The key difference between an opinion statement and thesis statement is that a thesis conveys to the reader that the claim being offered has been thoroughly explored and is defendable by evidence. It answers the "what" question (what is the argument?) and it gives the reader a clue as to the "why" question (why is this argument the most persuasive?).

Examples of good thesis statements:
  • "The ability to purchase television advertising is essential for any candidate's bid for election to the Senate because television reaches millions of people and thus has the ability to dramatically increase name recognition."
  • The organizational structure of the United Nations, namely consensus voting in the security council, makes it incapable of preventing war between major powers."


1. Thesis statements must make a claim or argument. They are not statements of fact.

Statement of fact: "A candidates ability to afford television advertising can have an impact on the outcome of Congressional elections." This is essentially an indisputable point and therefore, not a thesis statement.

Similarly, the claim "The United Nations was established to promote diplomacy between major powers." is not likely to inspire much debate.

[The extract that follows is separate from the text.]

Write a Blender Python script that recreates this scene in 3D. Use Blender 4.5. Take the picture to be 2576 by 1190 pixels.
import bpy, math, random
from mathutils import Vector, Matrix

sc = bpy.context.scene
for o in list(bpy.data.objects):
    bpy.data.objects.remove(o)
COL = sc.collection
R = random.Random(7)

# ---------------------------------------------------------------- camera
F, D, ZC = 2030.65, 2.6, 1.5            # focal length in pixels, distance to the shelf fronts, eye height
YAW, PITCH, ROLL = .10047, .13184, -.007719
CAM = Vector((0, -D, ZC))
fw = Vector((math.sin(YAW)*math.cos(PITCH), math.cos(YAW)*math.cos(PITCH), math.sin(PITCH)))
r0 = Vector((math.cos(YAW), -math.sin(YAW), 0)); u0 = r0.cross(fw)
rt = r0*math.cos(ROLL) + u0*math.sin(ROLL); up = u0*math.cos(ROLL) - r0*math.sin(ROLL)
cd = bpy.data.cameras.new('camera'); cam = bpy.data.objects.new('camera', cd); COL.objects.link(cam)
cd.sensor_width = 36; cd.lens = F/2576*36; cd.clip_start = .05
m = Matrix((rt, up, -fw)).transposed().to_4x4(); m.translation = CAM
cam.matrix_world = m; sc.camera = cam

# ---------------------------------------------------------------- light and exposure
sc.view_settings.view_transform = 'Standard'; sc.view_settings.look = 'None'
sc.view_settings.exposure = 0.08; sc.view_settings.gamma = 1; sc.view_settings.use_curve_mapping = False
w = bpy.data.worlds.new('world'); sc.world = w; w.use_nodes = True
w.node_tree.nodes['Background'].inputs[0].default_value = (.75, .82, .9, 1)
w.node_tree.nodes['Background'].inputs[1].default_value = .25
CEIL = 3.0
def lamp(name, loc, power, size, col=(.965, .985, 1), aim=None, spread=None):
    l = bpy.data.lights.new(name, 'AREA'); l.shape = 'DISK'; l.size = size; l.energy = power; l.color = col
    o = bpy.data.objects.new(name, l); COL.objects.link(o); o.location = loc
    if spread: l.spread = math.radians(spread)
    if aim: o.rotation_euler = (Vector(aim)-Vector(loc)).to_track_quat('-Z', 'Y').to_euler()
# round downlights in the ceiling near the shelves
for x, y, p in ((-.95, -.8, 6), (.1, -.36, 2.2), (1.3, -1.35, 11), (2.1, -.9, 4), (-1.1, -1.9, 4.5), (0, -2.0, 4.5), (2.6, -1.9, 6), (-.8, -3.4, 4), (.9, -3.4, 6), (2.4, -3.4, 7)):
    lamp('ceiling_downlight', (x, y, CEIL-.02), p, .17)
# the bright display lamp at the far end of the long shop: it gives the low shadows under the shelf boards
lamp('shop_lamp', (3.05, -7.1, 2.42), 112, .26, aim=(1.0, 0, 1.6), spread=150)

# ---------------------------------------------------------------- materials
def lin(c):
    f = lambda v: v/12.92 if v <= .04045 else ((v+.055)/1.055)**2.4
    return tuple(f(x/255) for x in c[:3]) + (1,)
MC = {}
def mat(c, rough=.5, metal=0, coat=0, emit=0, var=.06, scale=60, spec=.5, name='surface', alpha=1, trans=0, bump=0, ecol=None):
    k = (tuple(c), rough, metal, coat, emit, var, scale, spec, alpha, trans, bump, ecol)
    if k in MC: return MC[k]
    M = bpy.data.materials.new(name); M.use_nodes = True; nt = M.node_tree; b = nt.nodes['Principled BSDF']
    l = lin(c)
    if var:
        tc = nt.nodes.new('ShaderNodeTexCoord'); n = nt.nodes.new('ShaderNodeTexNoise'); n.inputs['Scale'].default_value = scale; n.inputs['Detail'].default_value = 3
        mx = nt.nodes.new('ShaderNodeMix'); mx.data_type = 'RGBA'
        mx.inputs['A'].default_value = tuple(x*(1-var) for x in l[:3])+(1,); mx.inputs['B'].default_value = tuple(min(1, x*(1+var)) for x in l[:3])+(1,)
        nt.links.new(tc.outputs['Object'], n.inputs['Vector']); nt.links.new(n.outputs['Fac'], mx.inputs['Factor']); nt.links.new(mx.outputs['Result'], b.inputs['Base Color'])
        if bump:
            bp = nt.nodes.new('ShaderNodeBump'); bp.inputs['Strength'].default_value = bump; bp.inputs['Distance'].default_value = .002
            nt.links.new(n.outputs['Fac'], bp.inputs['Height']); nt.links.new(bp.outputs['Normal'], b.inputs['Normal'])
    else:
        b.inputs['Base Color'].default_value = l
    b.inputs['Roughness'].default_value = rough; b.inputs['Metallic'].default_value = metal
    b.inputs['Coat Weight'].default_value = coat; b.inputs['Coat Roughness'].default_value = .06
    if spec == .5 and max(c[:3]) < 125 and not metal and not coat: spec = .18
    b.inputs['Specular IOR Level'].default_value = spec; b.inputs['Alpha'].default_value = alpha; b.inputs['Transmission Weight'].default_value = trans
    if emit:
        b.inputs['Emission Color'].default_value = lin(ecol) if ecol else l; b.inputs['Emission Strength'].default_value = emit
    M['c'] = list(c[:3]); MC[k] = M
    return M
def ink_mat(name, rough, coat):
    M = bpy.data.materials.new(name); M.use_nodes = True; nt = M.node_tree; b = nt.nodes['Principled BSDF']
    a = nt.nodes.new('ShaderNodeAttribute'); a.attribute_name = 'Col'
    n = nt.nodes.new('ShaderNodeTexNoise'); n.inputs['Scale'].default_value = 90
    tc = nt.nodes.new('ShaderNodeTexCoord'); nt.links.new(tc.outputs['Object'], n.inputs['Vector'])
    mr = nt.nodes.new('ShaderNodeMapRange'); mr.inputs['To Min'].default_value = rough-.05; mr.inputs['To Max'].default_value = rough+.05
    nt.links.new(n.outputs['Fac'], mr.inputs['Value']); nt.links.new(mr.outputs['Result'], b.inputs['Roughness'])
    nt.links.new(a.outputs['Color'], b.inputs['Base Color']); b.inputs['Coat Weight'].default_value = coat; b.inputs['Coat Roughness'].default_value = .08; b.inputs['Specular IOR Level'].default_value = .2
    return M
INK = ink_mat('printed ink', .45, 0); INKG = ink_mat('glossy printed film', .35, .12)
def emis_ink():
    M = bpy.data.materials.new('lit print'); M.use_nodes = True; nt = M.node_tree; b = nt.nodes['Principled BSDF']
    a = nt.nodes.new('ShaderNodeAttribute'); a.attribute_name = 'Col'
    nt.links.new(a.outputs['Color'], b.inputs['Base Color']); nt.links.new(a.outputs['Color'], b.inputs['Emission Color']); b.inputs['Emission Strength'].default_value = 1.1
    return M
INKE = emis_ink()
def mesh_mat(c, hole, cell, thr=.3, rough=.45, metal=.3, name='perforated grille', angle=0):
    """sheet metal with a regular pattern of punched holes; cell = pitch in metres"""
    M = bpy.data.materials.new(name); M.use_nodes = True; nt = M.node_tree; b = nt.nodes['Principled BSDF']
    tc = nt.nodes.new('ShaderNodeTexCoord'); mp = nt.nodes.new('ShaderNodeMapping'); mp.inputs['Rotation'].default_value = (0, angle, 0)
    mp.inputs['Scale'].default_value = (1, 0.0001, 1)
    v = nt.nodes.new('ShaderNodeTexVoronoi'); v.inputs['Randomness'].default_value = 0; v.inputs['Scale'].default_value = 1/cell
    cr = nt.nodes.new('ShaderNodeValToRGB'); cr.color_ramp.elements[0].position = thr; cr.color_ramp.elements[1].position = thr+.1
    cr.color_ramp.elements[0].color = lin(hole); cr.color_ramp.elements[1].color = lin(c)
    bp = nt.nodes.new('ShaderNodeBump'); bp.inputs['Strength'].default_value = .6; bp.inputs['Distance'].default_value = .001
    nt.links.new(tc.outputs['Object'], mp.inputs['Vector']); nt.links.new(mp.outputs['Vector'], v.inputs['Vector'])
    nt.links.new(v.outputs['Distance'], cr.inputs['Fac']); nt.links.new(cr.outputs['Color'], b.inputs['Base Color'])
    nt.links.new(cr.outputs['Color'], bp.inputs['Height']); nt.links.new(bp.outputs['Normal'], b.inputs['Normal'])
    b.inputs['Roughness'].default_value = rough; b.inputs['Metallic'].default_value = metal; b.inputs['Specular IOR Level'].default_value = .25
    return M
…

2. Thesis statements are not merely opinion statements.

Statement of opinion:"Congressional elections are simply the result of who has the most money." This statement does make a claim, but in this format it is too much of an opinion and not enough of an argument.

Similarly, "The United Nations is incapable of preventing war" is closer to a thesis statement than the factual statement above because it raises a point that is debatable. But in this format, it doesn't offer the reader much information; it sounds like the author is simply stating a viewpoint that may or may not be substantiated by evidence.

In conclusion, your thesis should make clear what your argument is; it should also provide the reader with some indication of why your argument is persuasive.

For example: In the congressional elections example, why is money important (and whose money? The candidates'? Corporations'? Special interests'?), are other factors irrelevant (the candidates' views on the issues?) and for which types of elections is this true (is your argument equally true for Senatorial elections and elections for the House of Representatives? Why or why not?)?

In the other example, you will need to think about why the United Nations is not capable of preventing war. Your thesis should indicate that you have an understanding of the relevant historical circumstances and that you are aware of alternative explanations.

Of course, one can re-work a thesis statement indefinitely and one can almost always find something at fault with it. The point is that you must be sure that your thesis statement is indicating to your reader that you have an argument to make.